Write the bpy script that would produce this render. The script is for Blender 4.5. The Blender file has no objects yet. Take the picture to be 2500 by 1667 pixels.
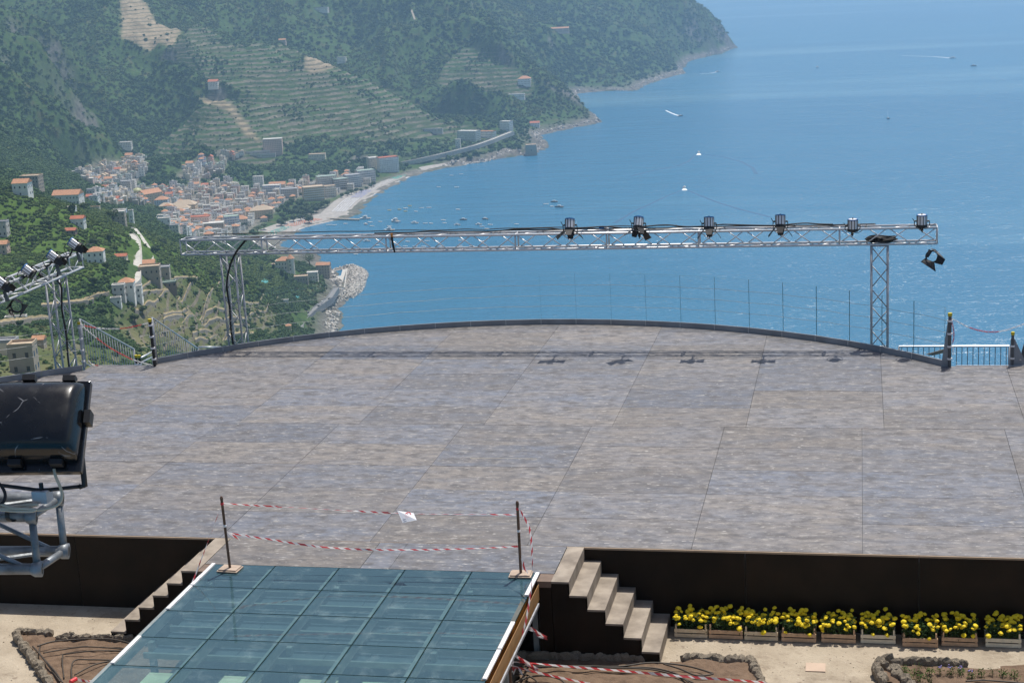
import bpy, bmesh, math, random
import numpy as np
from mathutils import Vector, Matrix, Quaternion
R_ = math.radians
rng = random.Random(7)
nrng = np.random.RandomState(11)
sc = bpy.context.scene
COL = sc.collection

# ------------------------------------------------------------------ camera
CAM = np.array([4.98351506, -22.57618351, 8.81823238])
PIT, ROL, YAW, FPX = R_(13.63994975), R_(3.16805741), R_(12.58639403), 3930.04
def cam_rows():
    sy, cy = math.sin(YAW), math.cos(YAW)
    fw = np.array([-sy*math.cos(PIT), cy*math.cos(PIT), -math.sin(PIT)])
    rt = np.array([cy, sy, 0.0]); dn = np.cross(fw, rt)
    c, s = math.cos(ROL), math.sin(ROL)
    return np.array([c*rt+s*dn, -s*rt+c*dn, fw])
CR = cam_rows()
cd = bpy.data.cameras.new('camera'); co = bpy.data.objects.new('camera', cd); COL.objects.link(co)
cd.sensor_width = 36; cd.lens = FPX*36/2500; cd.clip_start = 0.1; cd.clip_end = 90000
m3 = Matrix((CR[0], -CR[1], -CR[2])).transposed()
co.matrix_world = Matrix.Translation(CAM) @ m3.to_4x4()
sc.camera = co

# ------------------------------------------------------------------ light
SUN = Vector((0.14, 0.35, 1.0)).normalized()
w = bpy.data.worlds.new('World'); sc.world = w; w.use_nodes = True
nt = w.node_tree; nt.nodes.clear()
sky = nt.nodes.new('ShaderNodeTexSky'); sky.sky_type = 'NISHITA'; sky.sun_disc = False
sky.sun_elevation = math.asin(SUN.z); sky.sun_rotation = math.atan2(SUN.x, SUN.y)
sky.altitude = 300; sky.air_density = 1.0; sky.dust_density = 2.6; sky.ozone_density = 1.5
bg = nt.nodes.new('ShaderNodeBackground'); bg.inputs[1].default_value = 0.10
wo = nt.nodes.new('ShaderNodeOutputWorld')
nt.links.new(sky.outputs[0], bg.inputs[0]); nt.links.new(bg.outputs[0], wo.inputs[0])
sl = bpy.data.lights.new('sun', 'SUN'); sl.energy = 4.6; sl.angle = R_(0.55); sl.color = (1.0, 0.955, 0.88)
so = bpy.data.objects.new('sun', sl); COL.objects.link(so); so.location = (0, 0, 60)
so.rotation_euler = SUN.to_track_quat('Z', 'Y').to_euler()
sc.view_settings.view_transform = 'Standard'; sc.view_settings.look = 'None'
sc.view_settings.exposure = 0.08; sc.view_settings.gamma = 1.0
sc.view_settings.use_curve_mapping = False
cy = sc.cycles
cy.use_adaptive_sampling = True; cy.adaptive_threshold = 0.01; cy.adaptive_min_samples = 24
cy.use_denoising = True
try: cy.denoiser = 'OPENIMAGEDENOISE'
except Exception: pass
cy.max_bounces = 8; cy.diffuse_bounces = 3; cy.glossy_bounces = 3; cy.transmission_bounces = 4
cy.transparent_max_bounces = 12; cy.volume_bounces = 1
cy.caustics_reflective = False; cy.caustics_refractive = False
cy.sample_clamp_indirect = 6.0

# ------------------------------------------------------------------ survey: photograph pixel -> place in the world
def ray(x, y):
    return CR.T @ np.array([(x-1250)/FPX, (y-833.5)/FPX, 1.0])
def onz(x, y, z=0.0):
    d = ray(x, y); return CAM + d*((z-CAM[2])/d[2])
def ony(x, y, Y):
    d = ray(x, y); return CAM + d*((Y-CAM[1])/d[1])
SEA = -356.0

# ------------------------------------------------------------------ mesh helpers
class MB:
    def __init__(s): s.v = []; s.f = []; s.m = []
    def add(s, vs, fs, mi=0):
        n = len(s.v); s.v += [tuple(map(float, v)) for v in vs]
        s.f += [tuple(n+i for i in f) for f in fs]; s.m += [mi]*len(fs); return s
    def box(s, c, d, rot=None, mi=0):
        x, y, z = [q/2 for q in d]
        vs = [Vector(p) for p in ((-x,-y,-z),(x,-y,-z),(x,y,-z),(-x,y,-z),(-x,-y,z),(x,-y,z),(x,y,z),(-x,y,z))]
        if rot is not None: vs = [rot @ v for v in vs]
        c = Vector(c)
        return s.add([v+c for v in vs], [(0,3,2,1),(4,5,6,7),(0,1,5,4),(1,2,6,5),(2,3,7,6),(3,0,4,7)], mi)
    def b2(s, a, b, mi=0):   # box from corner to corner
        return s.box([(p+q)/2 for p, q in zip(a, b)], [abs(q-p) for p, q in zip(a, b)], None, mi)
    def tube(s, path, r, n=8, mi=0, cap=True):
        P = [Vector(p) for p in path]; rr = r if isinstance(r, (list, tuple)) else [r]*len(P)
        rings = []; nrm = None
        for i, p in enumerate(P):
            t = (P[min(i+1, len(P)-1)]-P[max(i-1, 0)]).normalized()
            if nrm is None:
                nrm = t.orthogonal().normalized()
            else:
                nrm = (nrm - t*nrm.dot(t))
                nrm = nrm.normalized() if nrm.length > 1e-6 else t.orthogonal().normalized()
            bn = t.cross(nrm)
            rings.append([p+(nrm*math.cos(2*math.pi*k/n)+bn*math.sin(2*math.pi*k/n))*rr[i] for k in range(n)])
        vs = [v for rg in rings for v in rg]; fs = []
        for i in range(len(P)-1):
            for k in range(n):
                a = i*n+k; b = i*n+(k+1) % n
                fs.append((a, b, b+n, a+n))
        if cap: fs += [tuple(range(n-1, -1, -1)), tuple((len(P)-1)*n+k for k in range(n))]
        return s.add(vs, fs, mi)
    def lathe(s, prof, M=None, n=14, mi=0, a0=0.0, a1=2*math.pi):
        full = abs(a1-a0-2*math.pi) < 1e-6; k_ = n if full else n+1
        vs = []; fs = []
        for r, z in prof:
            for k in range(k_):
                a = a0+(a1-a0)*k/n; v = Vector((r*math.cos(a), r*math.sin(a), z)); vs.append(M @ v if M is not None else v)
        for i in range(len(prof)-1):
            for k in range(n):
                b = (k+1) % k_
                fs.append((i*k_+k, i*k_+b, (i+1)*k_+b, (i+1)*k_+k))
        return s.add(vs, fs, mi)
    def prism(s, poly, z0, z1, mi=0):    # polygon in xy, counter-clockwise
        n = len(poly); vs = [(x, y, z0) for x, y in poly]+[(x, y, z1) for x, y in poly]
        return s.add(vs, [tuple(range(n-1, -1, -1)), tuple(range(n, 2*n))]+[(i, (i+1) % n, (i+1) % n+n, i+n) for i in range(n)], mi)
    def plate(s, quad, t, mi=0):         # planar polygon with thickness t
        q = [Vector(p) for p in quad]; n_ = (q[1]-q[0]).cross(q[2]-q[0]).normalized()*t/2; n = len(q)
        return s.add([p-n_ for p in q]+[p+n_ for p in q], [tuple(range(n-1, -1, -1)), tuple(range(n, 2*n))]+[(i, (i+1) % n, (i+1) % n+n, i+n) for i in range(n)], mi)
    def mesh(s, name, mats, smooth=False):
        me = bpy.data.meshes.new(name); me.from_pydata(s.v, [], s.f)
        if not isinstance(mats, (list, tuple)): mats = [mats]
        for m in mats: me.materials.append(m)
        if len(mats) > 1: me.polygons.foreach_set('material_index', s.m)
        if smooth: me.polygons.foreach_set('use_smooth', [True]*len(me.polygons))
        me.update(); return me
    def build(s, name, mats, parent=None, smooth=False, kind=None):
        return link(s.mesh(name, mats, smooth), name, parent, kind)
def link(me, name, parent=None, kind=None):
    o = bpy.data.objects.new(name, me); COL.objects.link(o)
    if parent is not None: o.parent = parent
    if kind: o['kind'] = kind
    return o
def tag(o, label=None, cat=None, group=None, kind=None):
    if label: o['label'] = label
    if cat: o['category'] = cat
    if group: o['group'] = group
    if kind: o['kind'] = kind
    return o
def thing(name, label, cat, loc=(0,0,0), rz=0.0, group=None):
    o = bpy.data.objects.new(name, None); COL.objects.link(o); o.empty_display_size = 0.2
    o.location = loc; o.rotation_euler = (0, 0, rz)
    return tag(o, label, cat, group)
KIDS = {}
def copy_tree(o, loc, rz=0.0, label=None, group=None, scale=None, mats=None):
    c = o.copy(); COL.objects.link(c); c.location = loc; c.rotation_euler = (0, 0, rz)
    if scale is not None: c.scale = (scale,)*3 if not isinstance(scale, (tuple, list)) else scale
    if label: c['label'] = label
    if group: c['group'] = group
    def rec(src, dst):
        for ch in list(src.children):
            d = ch.copy(); COL.objects.link(d); d.parent = dst; rec(ch, d)
    rec(o, c); return c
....
* _Given problem_
Return, unchanged, the lines from the first line of the material through the line that holds "COL = sc.collection", inclusive, omitting pictures.

* _Finished task_
Write the bpy script that would produce this render. The script is for Blender 4.5. The Blender file has no objects yet. Take the picture to be 2500 by 1667 pixels.
import bpy, bmesh, math, random
import numpy as np
from mathutils import Vector, Matrix, Quaternion
R_ = math.radians
rng = random.Random(7)
nrng = np.random.RandomState(11)
sc = bpy.context.scene
COL = sc.collection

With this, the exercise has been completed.